With the fifth season of How To Get Away With Murder set to premiere on September 27 and the heist drama Widows slated to theaters in November, it should be enough reason to rename autumn as Viola Davis season.
In a cover spread for Variety, the Academy Award-winning actress discussed her in the upcoming Steve McQueen directed pic, curating nuanced portrayals of women of color in film, the gender pay gap and her solution to solve Hollywood’s problem with inclusion.
Davis, who stars as Veronica Rawlins in Widows, admitted her shock and pleasant surprise when McQueen requested she wear her natural hair for the role, partially due to the stigmatization surrounding black women’s hair. “You’re always taught as a person of color to not like your hair,” Davis told Variety. “The kinkier it is, the so-called nappier it is, the uglier.”
Given the recent groundbreaking portrayals of women of color of films such as Black Panther and Crazy Rich Asians, Davis echoed a sentiment many executives in Hollywood never seem to comprehend: we are not a monolith.
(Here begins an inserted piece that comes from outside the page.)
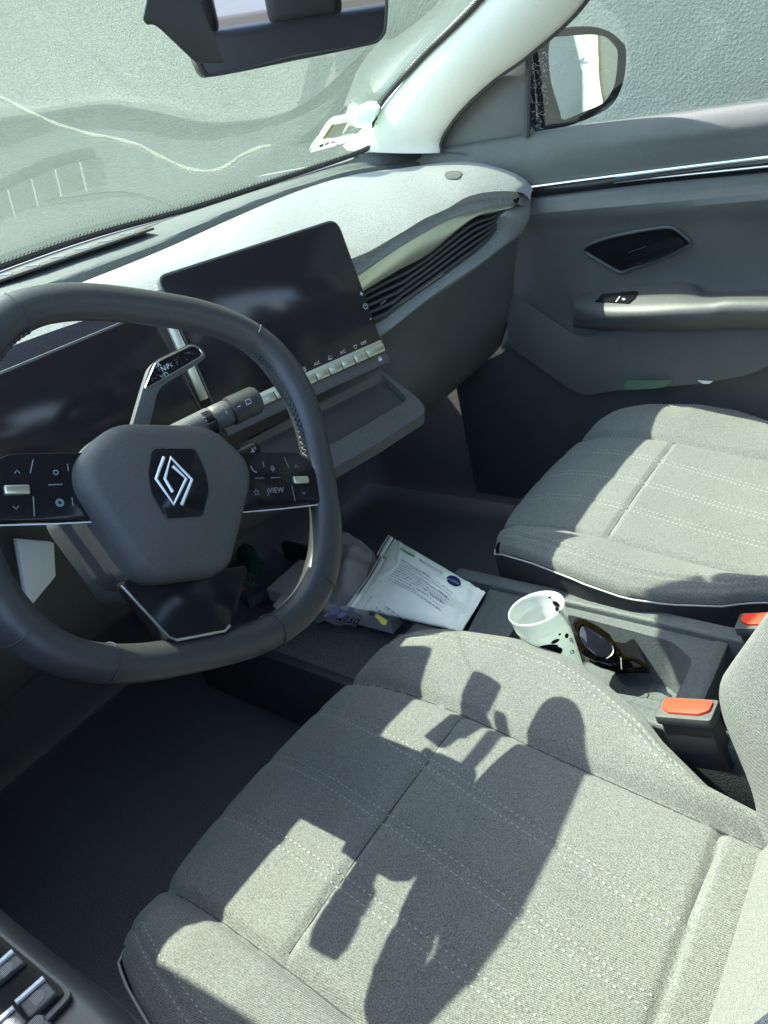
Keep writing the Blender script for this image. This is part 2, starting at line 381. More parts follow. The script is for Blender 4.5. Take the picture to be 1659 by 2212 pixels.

In addition, women of color are not only demanding to be seen but to be paid equally as white women. “We don’t get paid what Caucasian women get paid,” the South Carolina native asserted.
In the same vein, Davis also took time the acknowledge the trickle down effect of having more executives of color at the top, urging that having more women of color at the top will translate to more depictions of them on our screens. “I go to a lot of women’s events here in Hollywood, and they’re filled with female CEOs, producers and executives, but I’m one of maybe five or six people of color in the room,” the Fences actress told Variety.
Widows, which revolves around four widows who step up to complete bank heist their husbands failed to complete, has already drawn favorable comparisons to the 1996 classic Set It Off. The film which also stars Cynthia Erivo, Michelle Rodriguez and Elizabeth Debicki will be in theaters on November 16.